(Dataset entries)
__________
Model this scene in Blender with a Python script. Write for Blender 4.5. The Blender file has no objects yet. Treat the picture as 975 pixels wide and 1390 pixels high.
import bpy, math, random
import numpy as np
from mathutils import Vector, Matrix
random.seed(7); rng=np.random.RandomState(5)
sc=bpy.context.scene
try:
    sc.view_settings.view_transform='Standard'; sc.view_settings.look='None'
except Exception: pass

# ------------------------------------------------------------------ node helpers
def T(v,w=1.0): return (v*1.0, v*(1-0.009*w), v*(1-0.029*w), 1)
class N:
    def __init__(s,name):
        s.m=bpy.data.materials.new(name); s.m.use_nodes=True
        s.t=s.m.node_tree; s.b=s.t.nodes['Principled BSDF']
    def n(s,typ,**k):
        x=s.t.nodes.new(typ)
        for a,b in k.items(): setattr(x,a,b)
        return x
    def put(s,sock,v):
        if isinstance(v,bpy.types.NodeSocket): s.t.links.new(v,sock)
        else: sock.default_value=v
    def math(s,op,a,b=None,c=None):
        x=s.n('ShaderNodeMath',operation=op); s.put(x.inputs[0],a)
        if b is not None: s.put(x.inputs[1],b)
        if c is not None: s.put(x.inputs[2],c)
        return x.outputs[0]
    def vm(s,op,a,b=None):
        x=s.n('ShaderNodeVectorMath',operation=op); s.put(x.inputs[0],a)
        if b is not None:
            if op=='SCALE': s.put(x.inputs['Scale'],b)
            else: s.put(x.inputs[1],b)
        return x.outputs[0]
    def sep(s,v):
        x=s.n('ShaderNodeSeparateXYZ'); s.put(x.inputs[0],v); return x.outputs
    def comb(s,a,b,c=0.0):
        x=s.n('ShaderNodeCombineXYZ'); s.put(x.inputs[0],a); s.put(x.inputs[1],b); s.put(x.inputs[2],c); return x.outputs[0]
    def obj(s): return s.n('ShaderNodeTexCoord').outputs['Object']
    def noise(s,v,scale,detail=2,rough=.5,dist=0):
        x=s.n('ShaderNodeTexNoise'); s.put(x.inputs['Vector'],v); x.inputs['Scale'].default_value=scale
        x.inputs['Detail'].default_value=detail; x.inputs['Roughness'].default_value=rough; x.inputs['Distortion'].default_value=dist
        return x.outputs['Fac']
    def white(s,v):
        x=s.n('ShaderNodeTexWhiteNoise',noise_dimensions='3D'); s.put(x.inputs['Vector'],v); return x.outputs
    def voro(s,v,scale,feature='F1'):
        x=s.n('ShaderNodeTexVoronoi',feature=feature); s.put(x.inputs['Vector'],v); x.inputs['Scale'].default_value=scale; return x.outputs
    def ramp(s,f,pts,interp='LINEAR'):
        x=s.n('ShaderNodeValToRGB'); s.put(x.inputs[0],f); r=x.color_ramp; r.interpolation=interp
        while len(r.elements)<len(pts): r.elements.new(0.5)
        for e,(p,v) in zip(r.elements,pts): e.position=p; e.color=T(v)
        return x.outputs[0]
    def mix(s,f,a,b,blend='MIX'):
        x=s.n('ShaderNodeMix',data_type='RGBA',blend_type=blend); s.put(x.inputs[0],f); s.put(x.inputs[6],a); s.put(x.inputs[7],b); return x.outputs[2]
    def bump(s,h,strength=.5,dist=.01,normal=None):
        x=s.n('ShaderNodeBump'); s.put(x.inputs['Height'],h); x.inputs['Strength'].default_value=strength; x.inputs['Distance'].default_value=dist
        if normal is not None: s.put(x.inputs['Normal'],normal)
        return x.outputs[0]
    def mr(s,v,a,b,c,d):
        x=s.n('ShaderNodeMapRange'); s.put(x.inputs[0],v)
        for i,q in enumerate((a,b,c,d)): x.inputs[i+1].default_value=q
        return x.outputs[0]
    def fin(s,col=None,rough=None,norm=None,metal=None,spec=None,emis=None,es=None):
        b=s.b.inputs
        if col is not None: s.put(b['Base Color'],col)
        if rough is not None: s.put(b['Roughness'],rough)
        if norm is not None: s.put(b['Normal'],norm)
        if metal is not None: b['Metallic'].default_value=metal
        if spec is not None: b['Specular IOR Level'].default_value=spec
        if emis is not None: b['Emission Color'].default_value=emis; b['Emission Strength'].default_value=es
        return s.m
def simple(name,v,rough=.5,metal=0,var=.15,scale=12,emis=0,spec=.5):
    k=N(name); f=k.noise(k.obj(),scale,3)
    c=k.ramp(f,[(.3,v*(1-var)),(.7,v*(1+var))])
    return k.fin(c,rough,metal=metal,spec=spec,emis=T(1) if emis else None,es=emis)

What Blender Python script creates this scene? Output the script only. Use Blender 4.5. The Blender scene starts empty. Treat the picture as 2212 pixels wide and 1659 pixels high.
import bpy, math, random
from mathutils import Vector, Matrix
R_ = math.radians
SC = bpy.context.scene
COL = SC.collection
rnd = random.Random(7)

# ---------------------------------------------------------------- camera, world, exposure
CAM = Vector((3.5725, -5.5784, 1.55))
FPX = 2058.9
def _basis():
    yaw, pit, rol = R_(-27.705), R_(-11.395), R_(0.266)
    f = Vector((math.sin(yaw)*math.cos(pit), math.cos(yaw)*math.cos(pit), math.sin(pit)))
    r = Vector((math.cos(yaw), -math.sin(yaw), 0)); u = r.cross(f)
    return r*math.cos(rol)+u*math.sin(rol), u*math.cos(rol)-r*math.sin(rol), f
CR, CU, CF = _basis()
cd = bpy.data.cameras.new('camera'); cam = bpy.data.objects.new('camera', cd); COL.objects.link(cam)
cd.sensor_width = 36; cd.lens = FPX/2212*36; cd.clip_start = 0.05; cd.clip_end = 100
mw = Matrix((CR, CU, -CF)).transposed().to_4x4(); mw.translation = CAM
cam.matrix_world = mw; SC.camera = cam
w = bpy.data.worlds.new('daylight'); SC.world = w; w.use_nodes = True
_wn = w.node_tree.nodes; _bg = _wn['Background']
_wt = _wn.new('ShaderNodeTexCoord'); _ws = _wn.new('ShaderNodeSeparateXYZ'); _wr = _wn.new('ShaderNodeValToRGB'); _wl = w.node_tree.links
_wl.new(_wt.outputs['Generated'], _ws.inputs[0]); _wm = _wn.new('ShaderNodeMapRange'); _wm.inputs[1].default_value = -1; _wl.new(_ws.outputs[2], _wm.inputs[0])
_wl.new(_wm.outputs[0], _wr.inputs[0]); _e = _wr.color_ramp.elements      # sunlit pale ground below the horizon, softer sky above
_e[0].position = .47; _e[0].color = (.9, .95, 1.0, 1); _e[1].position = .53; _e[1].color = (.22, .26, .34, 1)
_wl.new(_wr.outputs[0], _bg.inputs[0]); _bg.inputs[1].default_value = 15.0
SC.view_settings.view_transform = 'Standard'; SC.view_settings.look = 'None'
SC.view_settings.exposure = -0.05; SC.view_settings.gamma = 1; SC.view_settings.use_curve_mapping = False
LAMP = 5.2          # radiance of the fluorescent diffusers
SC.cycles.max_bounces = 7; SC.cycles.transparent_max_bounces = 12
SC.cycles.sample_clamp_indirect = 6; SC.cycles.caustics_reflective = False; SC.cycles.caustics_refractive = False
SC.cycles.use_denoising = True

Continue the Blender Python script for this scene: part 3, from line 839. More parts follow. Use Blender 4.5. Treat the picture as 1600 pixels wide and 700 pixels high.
__________
WHAT YOU NEED TO DO
Please reproduce every line of the material word for word.

CORRECT OUTPUT
Model this scene in Blender with a Python script. Write for Blender 4.5. The Blender file has no objects yet. Treat the picture as 975 pixels wide and 1390 pixels high.
import bpy, math, random
import numpy as np
from mathutils import Vector, Matrix
random.seed(7); rng=np.random.RandomState(5)
sc=bpy.context.scene
try:
    sc.view_settings.view_transform='Standard'; sc.view_settings.look='None'
except Exception: pass

# ------------------------------------------------------------------ node helpers
def T(v,w=1.0): return (v*1.0, v*(1-0.009*w), v*(1-0.029*w), 1)
class N:
    def __init__(s,name):
        s.m=bpy.data.materials.new(name); s.m.use_nodes=True
        s.t=s.m.node_tree; s.b=s.t.nodes['Principled BSDF']
    def n(s,typ,**k):
        x=s.t.nodes.new(typ)
        for a,b in k.items(): setattr(x,a,b)
        return x
    def put(s,sock,v):
        if isinstance(v,bpy.types.NodeSocket): s.t.links.new(v,sock)
        else: sock.default_value=v
    def math(s,op,a,b=None,c=None):
        x=s.n('ShaderNodeMath',operation=op); s.put(x.inputs[0],a)
        if b is not None: s.put(x.inputs[1],b)
        if c is not None: s.put(x.inputs[2],c)
        return x.outputs[0]
    def vm(s,op,a,b=None):
        x=s.n('ShaderNodeVectorMath',operation=op); s.put(x.inputs[0],a)
        if b is not None:
            if op=='SCALE': s.put(x.inputs['Scale'],b)
            else: s.put(x.inputs[1],b)
        return x.outputs[0]
    def sep(s,v):
        x=s.n('ShaderNodeSeparateXYZ'); s.put(x.inputs[0],v); return x.outputs
    def comb(s,a,b,c=0.0):
        x=s.n('ShaderNodeCombineXYZ'); s.put(x.inputs[0],a); s.put(x.inputs[1],b); s.put(x.inputs[2],c); return x.outputs[0]
    def obj(s): return s.n('ShaderNodeTexCoord').outputs['Object']
    def noise(s,v,scale,detail=2,rough=.5,dist=0):
        x=s.n('ShaderNodeTexNoise'); s.put(x.inputs['Vector'],v); x.inputs['Scale'].default_value=scale
        x.inputs['Detail'].default_value=detail; x.inputs['Roughness'].default_value=rough; x.inputs['Distortion'].default_value=dist
        return x.outputs['Fac']
    def white(s,v):
        x=s.n('ShaderNodeTexWhiteNoise',noise_dimensions='3D'); s.put(x.inputs['Vector'],v); return x.outputs
    def voro(s,v,scale,feature='F1'):
        x=s.n('ShaderNodeTexVoronoi',feature=feature); s.put(x.inputs['Vector'],v); x.inputs['Scale'].default_value=scale; return x.outputs
    def ramp(s,f,pts,interp='LINEAR'):
        x=s.n('ShaderNodeValToRGB'); s.put(x.inputs[0],f); r=x.color_ramp; r.interpolation=interp
        while len(r.elements)<len(pts): r.elements.new(0.5)
        for e,(p,v) in zip(r.elements,pts): e.position=p; e.color=T(v)
        return x.outputs[0]
    def mix(s,f,a,b,blend='MIX'):
        x=s.n('ShaderNodeMix',data_type='RGBA',blend_type=blend); s.put(x.inputs[0],f); s.put(x.inputs[6],a); s.put(x.inputs[7],b); return x.outputs[2]
    def bump(s,h,strength=.5,dist=.01,normal=None):
        x=s.n('ShaderNodeBump'); s.put(x.inputs['Height'],h); x.inputs['Strength'].default_value=strength; x.inputs['Distance'].default_value=dist
        if normal is not None: s.put(x.inputs['Normal'],normal)
        return x.outputs[0]
    def mr(s,v,a,b,c,d):
        x=s.n('ShaderNodeMapRange'); s.put(x.inputs[0],v)
        for i,q in enumerate((a,b,c,d)): x.inputs[i+1].default_value=q
        return x.outputs[0]
    def fin(s,col=None,rough=None,norm=None,metal=None,spec=None,emis=None,es=None):
        b=s.b.inputs
        if col is not None: s.put(b['Base Color'],col)
        if rough is not None: s.put(b['Roughness'],rough)
        if norm is not None: s.put(b['Normal'],norm)
        if metal is not None: b['Metallic'].default_value=metal
        if spec is not None: b['Specular IOR Level'].default_value=spec
        if emis is not None: b['Emission Color'].default_value=emis; b['Emission Strength'].default_value=es
        return s.m
def simple(name,v,rough=.5,metal=0,var=.15,scale=12,emis=0,spec=.5):
    k=N(name); f=k.noise(k.obj(),scale,3)
    c=k.ramp(f,[(.3,v*(1-var)),(.7,v*(1+var))])
    return k.fin(c,rough,metal=metal,spec=spec,emis=T(1) if emis else None,es=emis)

What Blender Python script creates this scene? Output the script only. Use Blender 4.5. The Blender scene starts empty. Treat the picture as 2212 pixels wide and 1659 pixels high.
import bpy, math, random
from mathutils import Vector, Matrix
R_ = math.radians
SC = bpy.context.scene
COL = SC.collection
rnd = random.Random(7)

# ---------------------------------------------------------------- camera, world, exposure
CAM = Vector((3.5725, -5.5784, 1.55))
FPX = 2058.9
def _basis():
    yaw, pit, rol = R_(-27.705), R_(-11.395), R_(0.266)
    f = Vector((math.sin(yaw)*math.cos(pit), math.cos(yaw)*math.cos(pit), math.sin(pit)))
    r = Vector((math.cos(yaw), -math.sin(yaw), 0)); u = r.cross(f)
    return r*math.cos(rol)+u*math.sin(rol), u*math.cos(rol)-r*math.sin(rol), f
CR, CU, CF = _basis()
cd = bpy.data.cameras.new('camera'); cam = bpy.data.objects.new('camera', cd); COL.objects.link(cam)
cd.sensor_width = 36; cd.lens = FPX/2212*36; cd.clip_start = 0.05; cd.clip_end = 100
mw = Matrix((CR, CU, -CF)).transposed().to_4x4(); mw.translation = CAM
cam.matrix_world = mw; SC.camera = cam
w = bpy.data.worlds.new('daylight'); SC.world = w; w.use_nodes = True
_wn = w.node_tree.nodes; _bg = _wn['Background']
_wt = _wn.new('ShaderNodeTexCoord'); _ws = _wn.new('ShaderNodeSeparateXYZ'); _wr = _wn.new('ShaderNodeValToRGB'); _wl = w.node_tree.links
_wl.new(_wt.outputs['Generated'], _ws.inputs[0]); _wm = _wn.new('ShaderNodeMapRange'); _wm.inputs[1].default_value = -1; _wl.new(_ws.outputs[2], _wm.inputs[0])
_wl.new(_wm.outputs[0], _wr.inputs[0]); _e = _wr.color_ramp.elements      # sunlit pale ground below the horizon, softer sky above
_e[0].position = .47; _e[0].color = (.9, .95, 1.0, 1); _e[1].position = .53; _e[1].color = (.22, .26, .34, 1)
_wl.new(_wr.outputs[0], _bg.inputs[0]); _bg.inputs[1].default_value = 15.0
SC.view_settings.view_transform = 'Standard'; SC.view_settings.look = 'None'
SC.view_settings.exposure = -0.05; SC.view_settings.gamma = 1; SC.view_settings.use_curve_mapping = False
LAMP = 5.2          # radiance of the fluorescent diffusers
SC.cycles.max_bounces = 7; SC.cycles.transparent_max_bounces = 12
SC.cycles.sample_clamp_indirect = 6; SC.cycles.caustics_reflective = False; SC.cycles.caustics_refractive = False
SC.cycles.use_denoising = True

Continue the Blender Python script for this scene: part 3, from line 839. More parts follow. Use Blender 4.5. Treat the picture as 1600 pixels wide and 700 pixels high.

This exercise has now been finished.